We have seen the architecture and how it works. But how do we train the model?
Let’s quickly go through the entire process once again.
- The encoder in the NMT model takes in the input sequence and produces a context vector which is the encoder representation of the entire sequence/sentence. here, we only keep the hidden state and discard the outputs coming from the encoder RNN.
- It takes in a sequence of embedding vectors produced by the embedding layer from the list of token IDs generated by the pre-processing layer. alone with the special token, the input token is processed by each layer of the GRU(the variant of the RNN considered here), where each layer’s outputs are the input sequence to the next layer. the last hidden cell of the encoder serves as the context/ conditioning to the decoder.
- The decoder,
- once initialised with the context vector, is a conditional language model which produces an output based on the input it received (<start> token).
- Along with the output, the GRU produces a hidden state, which is fed to the next cell. The dense layer placed after the GRU does a linear transformation on the previous output and, thus, you get a list of probability values for all the words present in the vocabulary. The word with the highest probability is selected as the prediction for that timestep.

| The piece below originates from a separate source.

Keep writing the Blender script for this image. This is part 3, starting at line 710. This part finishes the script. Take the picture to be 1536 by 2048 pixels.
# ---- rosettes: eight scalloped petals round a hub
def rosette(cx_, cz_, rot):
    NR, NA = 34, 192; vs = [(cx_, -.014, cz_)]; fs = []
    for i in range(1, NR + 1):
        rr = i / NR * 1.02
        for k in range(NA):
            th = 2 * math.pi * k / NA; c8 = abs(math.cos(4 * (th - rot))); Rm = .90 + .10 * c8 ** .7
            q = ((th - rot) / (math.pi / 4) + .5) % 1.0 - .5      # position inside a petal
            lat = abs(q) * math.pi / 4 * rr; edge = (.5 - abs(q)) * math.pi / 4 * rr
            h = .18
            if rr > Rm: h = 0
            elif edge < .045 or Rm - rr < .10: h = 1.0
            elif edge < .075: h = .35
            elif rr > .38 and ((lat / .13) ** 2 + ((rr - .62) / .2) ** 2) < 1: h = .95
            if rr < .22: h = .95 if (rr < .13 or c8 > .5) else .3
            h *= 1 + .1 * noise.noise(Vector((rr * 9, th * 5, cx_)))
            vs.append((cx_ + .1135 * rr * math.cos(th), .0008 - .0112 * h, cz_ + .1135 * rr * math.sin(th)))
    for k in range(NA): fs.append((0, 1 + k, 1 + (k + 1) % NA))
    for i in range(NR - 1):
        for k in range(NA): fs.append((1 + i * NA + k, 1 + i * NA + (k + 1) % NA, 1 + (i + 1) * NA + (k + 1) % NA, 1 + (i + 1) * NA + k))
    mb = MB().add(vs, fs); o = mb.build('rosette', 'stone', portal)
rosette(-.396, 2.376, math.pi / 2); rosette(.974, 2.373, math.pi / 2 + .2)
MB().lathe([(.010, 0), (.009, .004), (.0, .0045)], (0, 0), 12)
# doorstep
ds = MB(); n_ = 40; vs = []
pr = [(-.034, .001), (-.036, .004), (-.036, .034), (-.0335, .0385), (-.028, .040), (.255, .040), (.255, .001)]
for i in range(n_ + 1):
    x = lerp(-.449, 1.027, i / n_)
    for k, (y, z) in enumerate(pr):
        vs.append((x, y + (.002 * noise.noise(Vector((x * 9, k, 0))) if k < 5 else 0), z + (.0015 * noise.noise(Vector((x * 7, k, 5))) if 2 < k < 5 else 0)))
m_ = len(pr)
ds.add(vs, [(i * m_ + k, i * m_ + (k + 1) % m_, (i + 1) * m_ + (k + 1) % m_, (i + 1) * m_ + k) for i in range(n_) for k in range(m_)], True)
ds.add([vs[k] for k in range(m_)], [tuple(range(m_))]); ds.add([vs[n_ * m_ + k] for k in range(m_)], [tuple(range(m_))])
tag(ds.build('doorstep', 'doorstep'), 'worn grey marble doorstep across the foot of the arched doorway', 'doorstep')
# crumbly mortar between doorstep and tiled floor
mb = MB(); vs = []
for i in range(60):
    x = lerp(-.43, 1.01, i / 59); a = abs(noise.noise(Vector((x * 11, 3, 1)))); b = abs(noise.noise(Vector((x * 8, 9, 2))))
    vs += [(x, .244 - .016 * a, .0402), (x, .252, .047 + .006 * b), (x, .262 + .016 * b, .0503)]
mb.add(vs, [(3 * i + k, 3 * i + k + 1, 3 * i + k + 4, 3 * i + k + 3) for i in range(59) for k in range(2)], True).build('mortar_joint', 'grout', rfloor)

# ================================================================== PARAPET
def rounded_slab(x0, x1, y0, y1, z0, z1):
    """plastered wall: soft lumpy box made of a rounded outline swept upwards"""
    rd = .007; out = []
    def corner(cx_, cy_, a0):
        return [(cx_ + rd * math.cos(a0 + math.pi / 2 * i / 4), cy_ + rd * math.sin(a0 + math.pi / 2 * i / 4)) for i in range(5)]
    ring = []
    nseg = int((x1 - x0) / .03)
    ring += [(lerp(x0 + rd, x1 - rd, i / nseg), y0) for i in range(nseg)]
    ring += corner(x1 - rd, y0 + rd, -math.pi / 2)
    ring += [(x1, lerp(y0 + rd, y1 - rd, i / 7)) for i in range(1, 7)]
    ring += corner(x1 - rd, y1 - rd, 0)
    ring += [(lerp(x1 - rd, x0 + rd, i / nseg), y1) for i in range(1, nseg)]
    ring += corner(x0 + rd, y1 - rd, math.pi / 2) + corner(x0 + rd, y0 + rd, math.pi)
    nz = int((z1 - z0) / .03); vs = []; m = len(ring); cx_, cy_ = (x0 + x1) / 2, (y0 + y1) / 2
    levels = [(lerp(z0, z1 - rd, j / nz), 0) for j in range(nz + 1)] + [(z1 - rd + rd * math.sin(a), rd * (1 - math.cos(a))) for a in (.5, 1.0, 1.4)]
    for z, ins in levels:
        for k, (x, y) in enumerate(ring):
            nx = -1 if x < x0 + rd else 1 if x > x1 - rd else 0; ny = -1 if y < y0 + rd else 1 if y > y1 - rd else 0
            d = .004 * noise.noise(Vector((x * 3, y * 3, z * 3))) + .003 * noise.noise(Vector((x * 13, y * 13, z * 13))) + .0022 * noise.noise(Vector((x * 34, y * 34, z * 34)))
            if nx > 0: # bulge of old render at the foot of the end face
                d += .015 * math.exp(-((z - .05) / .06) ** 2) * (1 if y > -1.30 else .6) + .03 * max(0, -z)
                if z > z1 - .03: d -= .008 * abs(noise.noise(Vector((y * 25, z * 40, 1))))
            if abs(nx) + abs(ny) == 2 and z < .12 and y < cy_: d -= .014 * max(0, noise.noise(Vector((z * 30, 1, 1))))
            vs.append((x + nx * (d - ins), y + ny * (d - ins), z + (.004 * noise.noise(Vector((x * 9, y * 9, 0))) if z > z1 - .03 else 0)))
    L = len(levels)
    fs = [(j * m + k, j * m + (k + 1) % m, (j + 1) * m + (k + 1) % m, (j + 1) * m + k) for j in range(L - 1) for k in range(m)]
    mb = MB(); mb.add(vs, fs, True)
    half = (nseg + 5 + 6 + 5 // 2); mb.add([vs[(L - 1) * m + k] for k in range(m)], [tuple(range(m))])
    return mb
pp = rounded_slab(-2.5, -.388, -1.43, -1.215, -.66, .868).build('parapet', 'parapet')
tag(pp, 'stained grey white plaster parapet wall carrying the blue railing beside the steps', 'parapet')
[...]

- This predicted word is passed as an input to the next cell of the decoder and thus the GRU repeats the generation. This sequence is continued till we receive the <end>/<stop> token at the end, which signifies the end of the translation.
The input sequence to the NMT model needs to be of fixed length and, generally, it is limited to the maximum length of a sentence present in the sample data. The shape of the input data should be of (batch_size, max_length). Therefore, for sentences shorter than the maximum length, paddings (empty tokens) are added to make all sequences in a batch fit a given standard length.